- Proponents of the project contend that a bridge and associated paved road to Sukau would have helped the town grow and improve the standard of living for its residents.
- Environmental groups argue that the region’s unrealized potential for high-end nature tourism could bring similar economic benefits without disturbing local populations of elephants, orangutans and other struggling wildlife.
- The mid-April cancellation of the bridge was heralded as a success for rainforest conservation, but bigger questions loom about the future of local communities, the sanctuary and its wildlife.
SUKAU, Malaysia – At first blush, the muddy waters of the Kinabatangan River in northern Borneo seem to laze through a hodge-podge of sleepy fishing and farming villages. The river winds past oil palm plantations pushing right up to the river’s edge, crumbling (and striking) limestone cliffs, and abutting explosions of vegetation extending from carpets of hyacinth (Hyacinthus spp.) – introduced by a British colonist who liked the way they looked, according to local lore – to the twisting lianas and the tops of the tall trees standing guard on the river bank.
But like most rainforests, the stillness along Malaysia’s second-longest river belies what is in fact a dynamic and ever-changing place.
The Kinabatangan and the narrow wildlife sanctuary named for it, pinned to its banks by thousands of hectares of oil palm on all sides, have recently pulled the state of Sabah into the spotlight, as the opposition from local and international conservation groups to a planned bridge in the town of Sukau across the river has grown.
The bridge was cancelled in mid-April, according to a speech by Sabah’s chief conservator of forests, Sam Mannan. But Saddi Abdul Rahman, Sukau’s representative to the Sabah State Legislative Assembly, hasn’t given up on the project yet, and said in a message to Mongabay that he will wait until he has official confirmation from the state’s chief minister.
Finding a road to development
The Sukau bridge was a piece of the 2008 Sabah Development Corridor, a statewide plan set in motion to boost Sabah’s economy. Saddi has argued in the press that the 350-meter (1,148-foot) bridge and associated paving of an existing dirt-and-gravel road would connect communities east and south of the Kinabatangan River with the town of Sukau on the river’s western bank, providing them with access to markets and services like healthcare.

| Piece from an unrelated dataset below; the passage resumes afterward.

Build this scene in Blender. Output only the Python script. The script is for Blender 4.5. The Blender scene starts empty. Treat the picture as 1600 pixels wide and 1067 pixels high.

Currently, the infrequent Morisem Ferry links the two sides of the river. Saddi and others have said the bridge and paved road are necessary for the economic development of Sukau. Community members have reportedly voiced their desire to turn their town into a hub that connects far-flung areas in northern Borneo with the larger towns of Lahad Datu and Sandakan.
But conservation groups and scientists working in the area have waged a long battle against the bridge, arguing that it would lead to the destruction of the habitats now protected in the wildlife sanctuary. They warned that the ecotourism possibilities just beginning to take root in the area – and an associated economic boom – could wash away if the project had been allowed to move forward.
The move to nix the plans drew immediate praise from the bridge’s opponents when Mannan shared the news at an event for the South East Asia Rainforest Research Partnership on April 18.
“When Datuk Sam Mannan made the announcement that the bridge plan had been cancelled at the Royal Society of London, an international audience of conservationists, scientists, business people, entertainers, and philanthropists erupted in applause,” said Greg Asner, a global ecologist at the Carnegie Airborne Observatory, whose team has been working on mapping the carbon stocks and biodiversity of Sabah.